**Data section:**
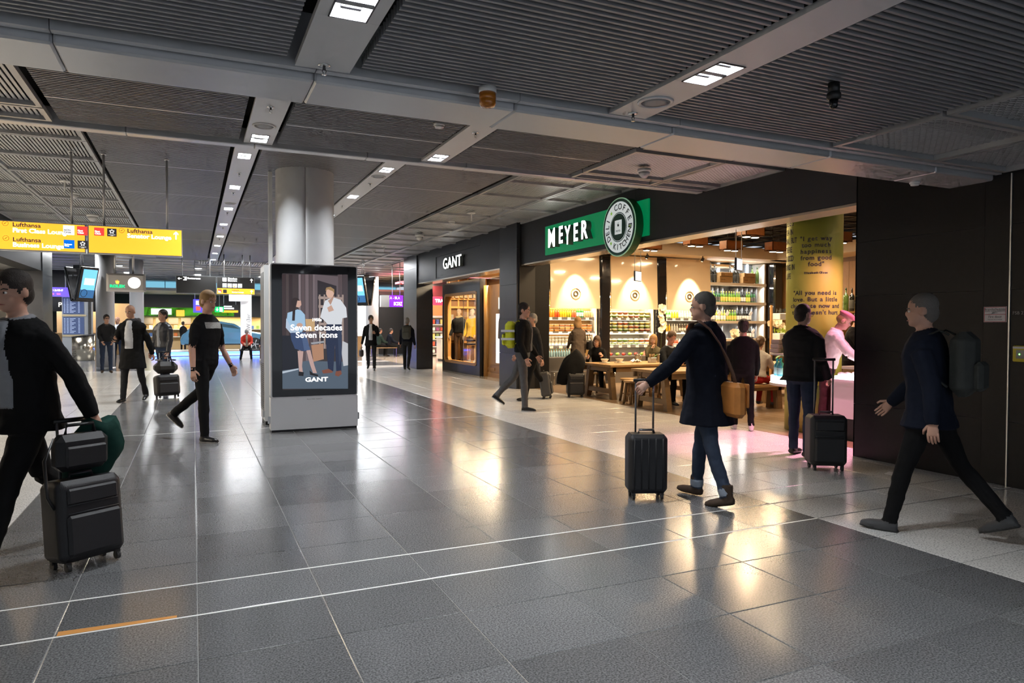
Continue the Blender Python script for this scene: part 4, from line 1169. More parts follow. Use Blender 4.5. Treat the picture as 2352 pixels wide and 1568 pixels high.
# red travel shop beyond the clothes shop
rb = struct(B().box(9.6, 14, 33.0, 33.2, 0, 4.0).obj('wall_back', M('travel_wall', (.78, .52, .22), .6)))
struct(B().box(14, 14.1, 23.25, 33.2, 0, 4.0).obj('wall_side', M('travel_wall')))
rc = struct(B().box(8.9, 14, 25.5, 33.0, 3.5, 3.6).obj('ceiling', M('travel_ceiling', (.75, .12, .16), .5)))
for k in range(6): B().box(8.9, 14, 25.6 + k * 1.2, 25.75 + k * 1.2, 3.46, 3.5).obj('light_line', E('red_line', (1., .35, .4), 1.2), rc)
t = thing('travel_sign', 'red light box with white lettering in the passage shop', 'shop sign', (10.9, 29.5, 2.42))
B().box(-1.5, 1.5, 0, .2, 0, .38).obj('light_box', E('travel_red', (.85, .02, .06), 1.3), t)
text('TRAVEL', .2, E('sign_white_glow', (1., 1., 1.), 2.), t, (-1.12, -.004, .19), (pi / 2, 0, 0), 'LEFT', .002, off=.006)
B().box(-1.5, 1.5, 0, .2, .38, .85).obj('header', M('travel_dark', (.10, .01, .015), .5), t)
B().box(-1.5, 1.5, .08, .14, .85, 1.08).obj('bracket', dark_metal, t)
for k in range(4):
    area('passage_light', (9.2 + (k % 2) * 2.6, 25.5 + (k // 2) * 4, 3.4), .8, 60, (1., .86, .66))
t = thing('goods_shelf', 'white goods shelf at the back of the passage shop', 'shelf', (11.3, 32.6, 0))
B().box(-1.6, 1.6, .25, .3, 0, 2.0).obj('back', white_m, t)
for k in range(6): B().box(-1.6, 1.6, -.2, .25, .1 + k * .36, .13 + k * .36).obj('board', white_m, t)
cols_g = [(.6, .1, .05), (.1, .15, .4), (.75, .6, .2), (.2, .3, .1), (.8, .78, .7), (.3, .08, .2)]
for k in range(5):
    for j in range(14):
        me = B().cbox((0, 0, .1), (.14, .12, .16 + .06 * ((j * 3 + k) % 3)), bev=.01).mesh('goods_box', M('goods_%d' % ((j + k * 2) % 6), cols_g[(j + k * 2) % 6], .5))
        tag(link('goods_box', me, None, (9.85 + j * .215, 32.6, .16 + k * .36)), 'small coloured goods box on the passage shop shelf', 'box', 'goods on the passage shelf')
t = thing('cash_desk', 'beige cash desk with dark red badge in the passage shop', 'desk', (10.1, 28.0, 0))
B().box(-.6, .6, -.3, .3, 0, .12).obj('plinth', blackm, t)
B().cbox((0, 0, .55), (1.3, .7, .9), bev=.03).obj('body', M('desk_beige', (.60, .52, .42), .5), t)
B().cbox((0, 0, 1.02), (1.4, .8, .05), bev=.01).obj('top', white_m, t)
B().box(-.6, -.2, -.36, -.345, .55, .8).obj('badge', M('badge_dark', (.06, .02, .02), .5), t)
t = thing('wall_display', 'tall dark advertising display at the passage entrance', 'screen', (8.05, 26.2, 1.75))
B().cbox((0, 0, .6), (.07, .6, 1.2), bev=.02).obj('case', blackm, t)
B().box(-.037, -.034, -.24, .24, .06, 1.14).obj('display', E('display_blue', (.12, .25, .42), .7), t)
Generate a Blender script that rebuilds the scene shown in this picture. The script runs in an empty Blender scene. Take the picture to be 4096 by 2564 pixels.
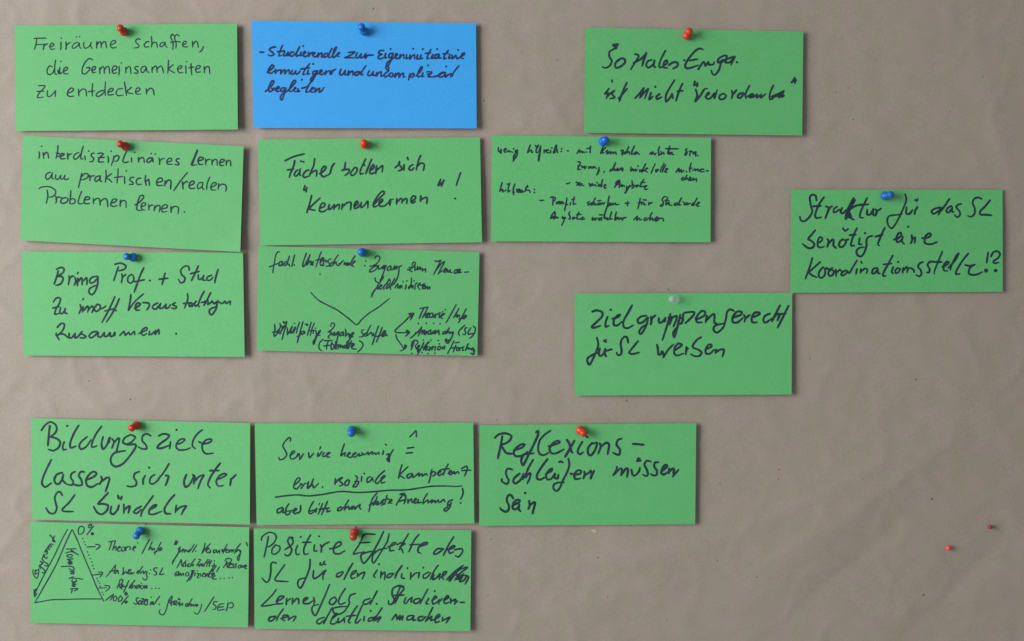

**Exercise prompt:** Repeat each record exactly, with the pictures left out.

**Solution for this exercise:**
Continue the Blender Python script for this scene: part 4, from line 1169. More parts follow. Use Blender 4.5. Treat the picture as 2352 pixels wide and 1568 pixels high.
# red travel shop beyond the clothes shop
rb = struct(B().box(9.6, 14, 33.0, 33.2, 0, 4.0).obj('wall_back', M('travel_wall', (.78, .52, .22), .6)))
struct(B().box(14, 14.1, 23.25, 33.2, 0, 4.0).obj('wall_side', M('travel_wall')))
rc = struct(B().box(8.9, 14, 25.5, 33.0, 3.5, 3.6).obj('ceiling', M('travel_ceiling', (.75, .12, .16), .5)))
for k in range(6): B().box(8.9, 14, 25.6 + k * 1.2, 25.75 + k * 1.2, 3.46, 3.5).obj('light_line', E('red_line', (1., .35, .4), 1.2), rc)
t = thing('travel_sign', 'red light box with white lettering in the passage shop', 'shop sign', (10.9, 29.5, 2.42))
B().box(-1.5, 1.5, 0, .2, 0, .38).obj('light_box', E('travel_red', (.85, .02, .06), 1.3), t)
text('TRAVEL', .2, E('sign_white_glow', (1., 1., 1.), 2.), t, (-1.12, -.004, .19), (pi / 2, 0, 0), 'LEFT', .002, off=.006)
B().box(-1.5, 1.5, 0, .2, .38, .85).obj('header', M('travel_dark', (.10, .01, .015), .5), t)
B().box(-1.5, 1.5, .08, .14, .85, 1.08).obj('bracket', dark_metal, t)
for k in range(4):
    area('passage_light', (9.2 + (k % 2) * 2.6, 25.5 + (k // 2) * 4, 3.4), .8, 60, (1., .86, .66))
t = thing('goods_shelf', 'white goods shelf at the back of the passage shop', 'shelf', (11.3, 32.6, 0))
B().box(-1.6, 1.6, .25, .3, 0, 2.0).obj('back', white_m, t)
for k in range(6): B().box(-1.6, 1.6, -.2, .25, .1 + k * .36, .13 + k * .36).obj('board', white_m, t)
cols_g = [(.6, .1, .05), (.1, .15, .4), (.75, .6, .2), (.2, .3, .1), (.8, .78, .7), (.3, .08, .2)]
for k in range(5):
    for j in range(14):
        me = B().cbox((0, 0, .1), (.14, .12, .16 + .06 * ((j * 3 + k) % 3)), bev=.01).mesh('goods_box', M('goods_%d' % ((j + k * 2) % 6), cols_g[(j + k * 2) % 6], .5))
        tag(link('goods_box', me, None, (9.85 + j * .215, 32.6, .16 + k * .36)), 'small coloured goods box on the passage shop shelf', 'box', 'goods on the passage shelf')
t = thing('cash_desk', 'beige cash desk with dark red badge in the passage shop', 'desk', (10.1, 28.0, 0))
B().box(-.6, .6, -.3, .3, 0, .12).obj('plinth', blackm, t)
B().cbox((0, 0, .55), (1.3, .7, .9), bev=.03).obj('body', M('desk_beige', (.60, .52, .42), .5), t)
B().cbox((0, 0, 1.02), (1.4, .8, .05), bev=.01).obj('top', white_m, t)
B().box(-.6, -.2, -.36, -.345, .55, .8).obj('badge', M('badge_dark', (.06, .02, .02), .5), t)
t = thing('wall_display', 'tall dark advertising display at the passage entrance', 'screen', (8.05, 26.2, 1.75))
B().cbox((0, 0, .6), (.07, .6, 1.2), bev=.02).obj('case', blackm, t)
B().box(-.037, -.034, -.24, .24, .06, 1.14).obj('display', E('display_blue', (.12, .25, .42), .7), t)
Generate a Blender script that rebuilds the scene shown in this picture. The script runs in an empty Blender scene. Take the picture to be 4096 by 2564 pixels.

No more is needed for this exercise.